Tuesday, September 06, 2005

Hello


What's up ladies and Gentleladies? I'm just hangin out in my room and checkin my email and all of that good stuff.

Not much to report here. It's really boring in Rose Hill Kansas and especially since this weekend, I'm going to another stupid fucking football game. I hate the damn things. You just sit there and listen to the cheers and yells of those stupid people (most of the time ugly) and you watch some big jock fucks run around on a field touching eachother and pushing eachother and all that shit. It's fucking dumb and I hate it.

Anyway, allergies (or cold or whatever, haven't figured it out) is kicking my sorry ass. I'm sniffling and sneezing and have watery eyes and a huge fucking headache. I just am into relaxing right now, because it's one of the only things I can do without making it worse.

Myra and I went over to suzies.
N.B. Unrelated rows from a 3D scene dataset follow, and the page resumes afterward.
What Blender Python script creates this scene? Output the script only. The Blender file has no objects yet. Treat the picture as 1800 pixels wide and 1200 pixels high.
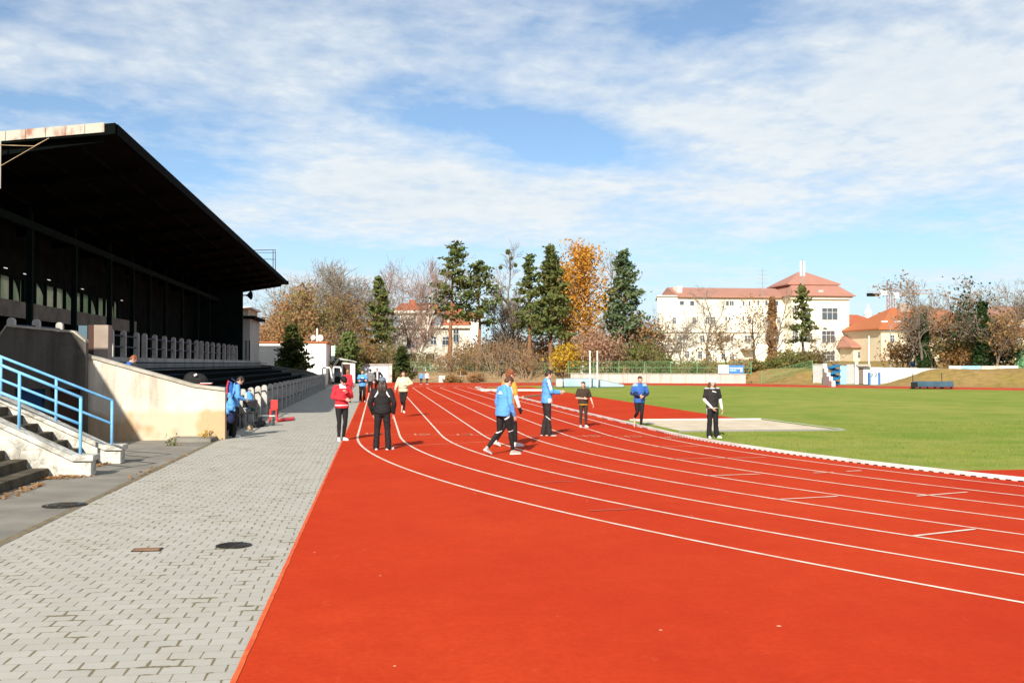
import bpy, bmesh, math, random
import numpy as np
from mathutils import Vector, Matrix, noise as mnoise

SC = bpy.context.scene
COL = SC.collection
R = math.radians
# ------------------------------------------------------------------ camera
F, PITCH, YAW, CAMH = 1850.0, .0212, .1275, 2.0
cam_d = bpy.data.cameras.new('camera'); cam = bpy.data.objects.new('camera', cam_d); COL.objects.link(cam)
cam.location = (0, 0, CAMH); cam.rotation_euler = (math.pi/2 + PITCH, 0, -YAW)
cam_d.sensor_width = 36; cam_d.lens = 36*F/1800; cam_d.clip_end = 6000; cam_d.clip_start = .05
SC.camera = cam

def ray(px, py):
    """direction of the ray through a point of the photograph (used only to measure where things stand)"""
    dx, dy, dz = (px-900)/F, 1.0, -(py-600)/F
    c, s = math.cos(PITCH), math.sin(PITCH); dy, dz = dy*c-dz*s, dy*s+dz*c
    c, s = math.cos(YAW), math.sin(YAW); dx, dy = dx*c+dy*s, -dx*s+dy*c
    return Vector((dx, dy, dz))
O = Vector((0, 0, CAMH))
def gp(px, py, z=0.0):
    d = ray(px, py); return O + d*((z-CAMH)/d.z)
def wy(px, py, y):
    d = ray(px, py); return O + d*(y/d.y)
def wx(px, py, x):
    d = ray(px, py); return O + d*(x/d.x)
def wd(px, py, D):
    return O + ray(px, py)*D

# ------------------------------------------------------------------ scene graph helpers
def tag(o, label=None, cat=None, group=None, kind=None):
    if label: o['label'] = label
    if cat: o['category'] = cat
    if group: o['group'] = group
    if kind: o['kind'] = kind
    return o
def thing(name, label, cat, loc=(0, 0, 0), group=None):
    o = bpy.data.objects.new(name, None); COL.objects.link(o); o.location = loc
    o.empty_display_size = .3
    return tag(o, label, cat, group)
def root_loc(p):
    v = Vector((0, 0, 0))
    while p is not None:
        v += p.location; p = p.parent
    return v
def copy_tree(o, parent=None):
    c = o.copy(); COL.objects.link(c); c.parent = parent
    for ch in list(o.children): copy_tree(ch, c)
    return c

class MB:
    """collects simple solids, links them as one mesh"""
    def __init__(s): s.v = []; s.f = []; s.m = []
    def add(s, vs, fs, mi=0):
        b = len(s.v); s.v += [tuple(v) for v in vs]
        for f in fs: s.f.append(tuple(b+i for i in f)); s.m.append(mi)
        return s
    def box(s, x0, x1, y0, y1, z0, z1, mi=0):
        if x0 > x1: x0, x1 = x1, x0
        if y0 > y1: y0, y1 = y1, y0
        if z0 > z1: z0, z1 = z1, z0
        v = [(x0,y0,z0),(x1,y0,z0),(x1,y1,z0),(x0,y1,z0),(x0,y0,z1),(x1,y0,z1),(x1,y1,z1),(x0,y1,z1)]
        return s.add(v, [(0,3,2,1),(4,5,6,7),(0,1,5,4),(1,2,6,5),(2,3,7,6),(3,0,4,7)], mi)
    def obox(s, c, size, M=None, mi=0):
        hx, hy, hz = size[0]/2, size[1]/2, size[2]/2
        M = M or Matrix.Identity(3); c = Vector(c)
        v = [c + M @ Vector(p) for p in [(-hx,-hy,-hz),(hx,-hy,-hz),(hx,hy,-hz),(-hx,hy,-hz),(-hx,-hy,hz),(hx,-hy,hz),(hx,hy,hz),(-hx,hy,hz)]]
        return s.add(v, [(0,3,2,1),(4,5,6,7),(0,1,5,4),(1,2,6,5),(2,3,7,6),(3,0,4,7)], mi)
    def prism(s, poly, a, b, axis='z', mi=0):
        """poly of 2D points extruded along an axis between a and b"""
        n = len(poly)
        def P(p, t):
            if axis == 'z': return (p[0], p[1], t)
            if axis == 'y': return (p[0], t, p[1])
            return (t, p[0], p[1])
        v = [P(p, a) for p in poly] + [P(p, b) for p in poly]
        fs = [tuple(range(n))[::-1], tuple(range(n, 2*n))] + [(i, (i+1) % n, n+(i+1) % n, n+i) for i in range(n)]
        return s.add(v, fs, mi)
    def tube(s, pts, r, n=8, mi=0, caps=True):
        pts = [Vector(p) for p in pts]
        rs = r if isinstance(r, (list, tuple)) else [r]*len(pts)
        vs = []; up = None
        for i, p in enumerate(pts):
            d = (pts[min(i+1, len(pts)-1)] - pts[max(i-1, 0)]).normalized()
            if up is None:
                up = Vector((0,0,1)) if abs(d.z) < .9 else Vector((1,0,0))
            a = d.cross(up).normalized(); b = a.cross(d).normalized(); up = b
            for k in range(n):
                t = 2*math.pi*k/n + math.pi/n
                vs.append(p + (a*math.cos(t) + b*math.sin(t))*rs[i])
        fs = []
        for i in range(len(pts)-1):
            for k in range(n):
                k2 = (k+1) % n
                fs.append((i*n+k, i*n+k2, (i+1)*n+k2, (i+1)*n+k))
        if caps:
            fs.append(tuple(range(n))[::-1]); fs.append(tuple((len(pts)-1)*n+k for k in range(n)))
        return s.add(vs, fs, mi)
    def ball(s, c, r, nu=10, nv=7, mi=0):
        c = Vector(c); r = r if isinstance(r, (tuple, list)) else (r, r, r)
        vs = [(c.x, c.y, c.z+r[2])]
        for j in range(1, nv):
            t = math.pi*j/nv
            for i in range(nu):
                p = 2*math.pi*i/nu
                vs.append((c.x+r[0]*math.sin(t)*math.cos(p), c.y+r[1]*math.sin(t)*math.sin(p), c.z+r[2]*math.cos(t)))
        vs.append((c.x, c.y, c.z-r[2])); fs = []
        for i in range(nu): fs.append((0, 1+i, 1+(i+1) % nu))
        for j in range(nv-2):
            for i in range(nu):
                a = 1+j*nu+i; b = 1+j*nu+(i+1) % nu
                fs.append((a, a+nu, b+nu, b))
        L = len(vs)-1; k = 1+(nv-2)*nu
        for i in range(nu): fs.append((L, k+(i+1) % nu, k+i))
        return s.add(vs, fs, mi)
    def build(s, name, mats, parent=None, smooth=False, bevel=0, **tags):
        me = bpy.data.meshes.new(name)
        off = root_loc(parent)
        me.from_pydata([(v[0]-off.x, v[1]-off.y, v[2]-off.z) for v in s.v], [], s.f)
        if not isinstance(mats, (list, tuple)): mats = [mats]
        for m in mats: me.materials.append(m)
        if len(mats) > 1: me.polygons.foreach_set('material_index', s.m)
        if smooth: me.polygons.foreach_set('use_smooth', [True]*len(me.polygons))
        me.update()
        o = bpy.data.objects.new(name, me); COL.objects.link(o); o.parent = parent
        if bevel:
            b = o.modifiers.new('bevel', 'BEVEL'); b.width = bevel; b.segments = 2; b.limit_method = 'ANGLE'
        return tag(o, **tags)

def np_mesh(name, verts, quads, mats, parent=None, smooth=False, local=True):
    me = bpy.data.meshes.new(name)
    verts = np.asarray(verts, dtype=np.float32); quads = np.asarray(quads, dtype=np.int32)
    k = quads.shape[1]
    me.vertices.add(len(verts)); me.vertices.foreach_set('co', verts.ravel())
    me.loops.add(quads.size); me.loops.foreach_set('vertex_index', quads.ravel())
    me.polygons.add(len(quads)); me.polygons.foreach_set('loop_start', np.arange(0, quads.size, k, dtype=np.int32))
    if not isinstance(mats, (list, tuple)): mats = [mats]
    for m in mats: me.materials.append(m)
    me.update(calc_edges=True)
    if smooth: me.polygons.foreach_set('use_smooth', [True]*len(me.polygons))
    o = bpy.data.objects.new(name, me); COL.objects.link(o); o.parent = parent
    return o

# ------------------------------------------------------------------ materials
def new_mat(name):
    m = bpy.data.materials.new(name); m.use_nodes = True
    nt = m.node_tree; b = nt.nodes['Principled BSDF']
    return m, nt, b
def N(nt, typ, **kw):
    n = nt.nodes.new(typ)
    for k, v in kw.items():
        if k == 'ins':
            for kk, vv in v.items(): n.inputs[kk].default_value = vv
        else: setattr(n, k, v)
    return n
def math_n(nt, op, a, b=None, c=None, clamp=False):
    n = nt.nodes.new('ShaderNodeMath'); n.operation = op; n.use_clamp = clamp
    for i, v in enumerate((a, b, c)):
        if v is None: continue
        if hasattr(v, 'is_output') or isinstance(v, bpy.types.NodeSocket): nt.links.new(v, n.inputs[i])
        else: n.inputs[i].default_value = v
    return n.outputs[0]
def mixc(nt, fac, a, b):
    n = nt.nodes.new('ShaderNodeMix'); n.data_type = 'RGBA'
    for i, v in ((0, fac), (6, a), (7, b)):
        if isinstance(v, bpy.types.NodeSocket): nt.links.new(v, n.inputs[i])
        else: n.inputs[i].default_value = v if i == 0 else (*v[:3], 1)
    return n.outputs[2]
def ramp(nt, fac, lo, hi):
    return math_n(nt, 'MULTIPLY', math_n(nt, 'SUBTRACT', fac, lo), 1.0/(hi-lo), clamp=True)
def tex(nt, scale, detail=4, rough=.55, stretch=(1, 1, 1), coord='Object', dist=0):
    tc = nt.nodes.new('ShaderNodeTexCoord'); mp = nt.nodes.new('ShaderNodeMapping')
    mp.inputs['Scale'].default_value = stretch
    nt.links.new(tc.outputs[coord], mp.inputs[0])
    n = nt.nodes.new('ShaderNodeTexNoise'); n.inputs['Scale'].default_value = scale
    n.inputs['Detail'].default_value = detail; n.inputs['Roughness'].default_value = rough
    n.inputs['Distortion'].default_value = dist
    nt.links.new(mp.outputs[0], n.inputs['Vector'])
    return n.outputs['Fac']
def mat(name, c, c2=None, scale=4, lo=.35, hi=.65, rough=.8, bump=0, bscale=None, stretch=(1,1,1), spec=.3, metal=0, detail=5, coord='Object'):
    m, nt, b = new_mat(name)
    b.inputs['Base Color'].default_value = (*c, 1); b.inputs['Roughness'].default_value = rough
    b.inputs['Specular IOR Level'].default_value = spec; b.inputs['Metallic'].default_value = metal
    if c2 is not None:
        f = ramp(nt, tex(nt, scale, detail, stretch=stretch, coord=coord), lo, hi)
        nt.links.new(mixc(nt, f, c, c2), b.inputs['Base Color'])
    if bump:
        bp = nt.nodes.new('ShaderNodeBump'); bp.inputs['Strength'].default_value = bump; bp.inputs['Distance'].default_value = .02
        nt.links.new(tex(nt, bscale or scale*4, 3, stretch=stretch, coord=coord), bp.inputs['Height'])
        nt.links.new(bp.outputs[0], b.inputs['Normal'])
    return m
def leaf_mat(name, c1, c2, c3=None, trans=.35, rough=.7):
    """leaves: each one gets its own colour between the given ones"""
    m, nt, b = new_mat(name)
    g = nt.nodes.new('ShaderNodeNewGeometry')
    r = g.outputs['Random Per Island']
    col = mixc(nt, r, c1, c2)
    if c3 is not None:
        f = ramp(nt, tex(nt, .55, 3), .42, .62)
        col = mixc(nt, f, col, c3)
    nt.links.new(col, b.inputs['Base Color']); b.inputs['Roughness'].default_value = rough
    b.inputs['Specular IOR Level'].default_value = .15
    t = nt.nodes.new('ShaderNodeBsdfTranslucent'); nt.links.new(col, t.inputs[0])
    mx = nt.nodes.new('ShaderNodeMixShader'); mx.inputs[0].default_value = trans
    nt.links.new(b.outputs[0], mx.inputs[1]); nt.links.new(t.outputs[0], mx.inputs[2])
    nt.links.new(mx.outputs[0], nt.nodes['Material Output'].inputs[0])
    return m
def glass_mat(name, c=(.05, .07, .09)):
    m, nt, b = new_mat(name)
    b.inputs['Base Color'].default_value = (*c, 1); b.inputs['Roughness'].default_value = .08
    b.inputs['Specular IOR Level'].default_value = .6
    return m

# ------------------------------------------------------------------ sun and sky
SUN_EL, SUN_AZ = R(30), R(20.5)         # the sun stands behind the camera, to its left
sd = bpy.data.lights.new('sun', 'SUN'); sd.energy = 5.0; sd.angle = R(.53); sd.color = (1, .94, .83)
sun = bpy.data.objects.new('sun', sd); COL.objects.link(sun)
ldir = Vector((math.sin(SUN_AZ)*math.cos(SUN_EL), math.cos(SUN_AZ)*math.cos(SUN_EL), -math.sin(SUN_EL)))
sun.rotation_euler = ldir.to_track_quat('-Z', 'Y').to_euler(); sun.location = (-20, -40, 40)

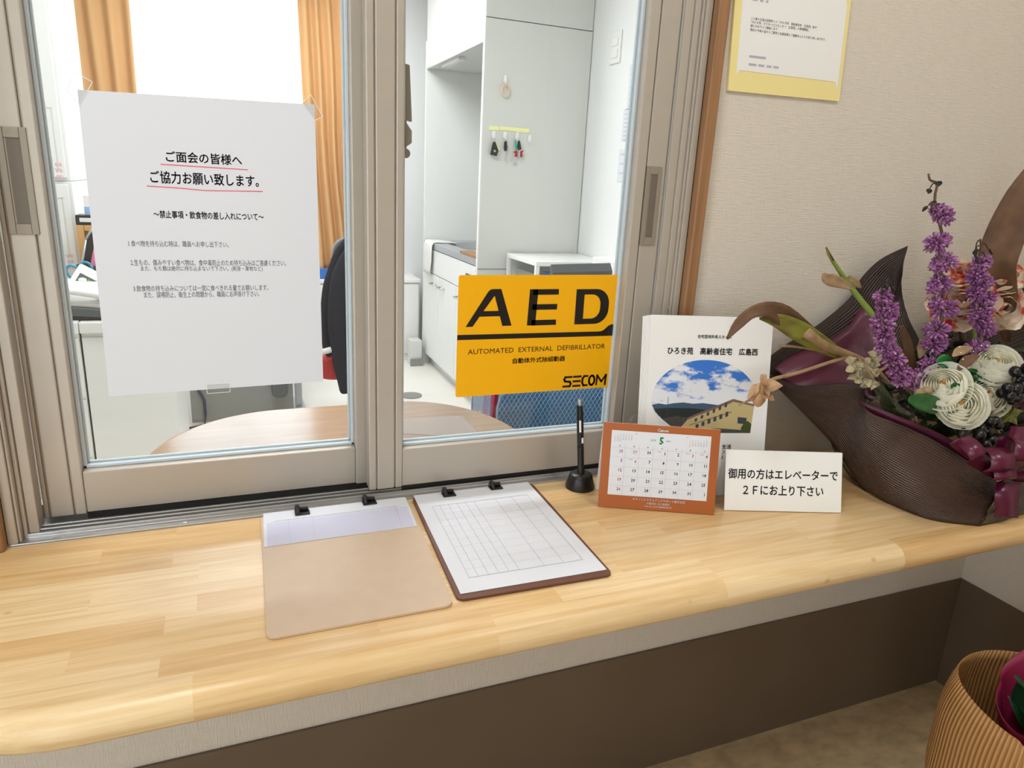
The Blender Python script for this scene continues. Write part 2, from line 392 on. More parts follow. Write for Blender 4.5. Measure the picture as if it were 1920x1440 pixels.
obj('glass_pane', boxes((XL-0.057, XL-0.052, ey0+0.05, ey1-0.05, FL+0.08, ez1-0.05)), M['glass'], d2)
dx0, dx1, dz1 = -1.55, -0.90, 1.30
struct('wall_back', boxes((XL-0.12, dx0, YB-0.12, YB, FL, CE), (dx1, XR+0.12, YB-0.12, YB, FL, CE), (dx0, dx1, YB-0.12, YB, dz1, CE)), M['paperwall'])
d1 = thing('added_light_door_1', None, None, (-1.1, YB-0.06, FL)); d1['kind'] = 'structure'  # unseen glass door added behind the camera for frontal daylight
obj('frame', boxes((dx0, dx0+0.05, YB-0.08, YB-0.03, FL, dz1), (dx1-0.05, dx1, YB-0.08, YB-0.03, FL, dz1), (dx0, dx1, YB-0.08, YB-0.03, dz1-0.05, dz1), (dx0, dx1, YB-0.08, YB-0.03, FL, FL+0.08)), M['alu'], d1)
obj('glass_pane', boxes((dx0+0.05, dx1-0.05, YB-0.057, YB-0.052, FL+0.08, dz1-0.05)), M['glass'], d1)
struct('floor', boxes((XL-0.12, XR+0.12, YB-0.12, WT, FL-0.1, FL)), M['floor'])
struct('ceiling', boxes((XL-0.12, XR+0.2, YB-0.12, WT, CE, CE+0.1)), M['ceil'])
struct('baseboard_front', boxes((XL, XR, -0.006, 0, FL, -0.404)), M['wainscot'], bevel=0.001)
struct('baseboard_right', boxes((XR-0.006, XR, YB, -0.006, FL, -0.404)), M['wainscot'], bevel=0.001)
# office behind the window
OXL, OXR, OYF = -1.25, 1.765, 3.78
wx0, wx1, wz0, wz1 = -0.50, 0.56, -0.12, 1.62
struct('wall_far', boxes((OXL, wx0, OYF, OYF+0.12, FL, CE), (wx1, OXR, OYF, OYF+0.12, FL, CE), (wx0, wx1, OYF, OYF+0.12, FL, wz0), (wx0, wx1, OYF, OYF+0.12, wz1, CE)), M['white_wall'])
struct('wall_office_right', boxes((OXR, OXR+0.1, WT, OYF+0.12, FL, CE)), M['white_wall'])
struct('wall_office_left', boxes((OXL-0.1, OXL, WT, OYF+0.12, FL, CE)), M['white_wall'])
struct('floor_office', boxes((OXL-0.1, OXR+0.1, WT, OYF+0.12, FL-0.1, FL)), M['ofloor'])
struct('ceiling_office', boxes((OXL-0.1, OXR+0.1, WT, OYF+0.12, CE, CE+0.1)), M['ceil'])
w2 = thing('window_2', None, None, (0.03, OYF+0.06, 0.75)); w2['kind'] = 'structure'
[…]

She got a new couch, which matches her old love seat. Now she has a three seater couch with that old two seater to the right, up against the window. We had a good time. As soon as we got there, we popped in "Monster in Law" and watched it up until Myra was like, "Og, we gotta go, before it gets to the good part, cause if it does get to the good part I will be forced to stay and watch it." We got java and I gave myra gas money, some of which she used on cigerettes. I had even asked her to split the gas money with me cause I was running lower than her, and she was like "No I gotta get cigs"

Tomorrow I have an eyeglasses appointment and dad is forcing me to wake up at the usual 6/6:30 time. It fucking sucks. He's all, "You're only getting thirty more minutes of sleep." I'm like, so, dude that's fucking precious to me. Oh well, at least I don't have an 8:30 lecutre...lol. Love you crys.

Gotta roll out, Holla atcha later playa.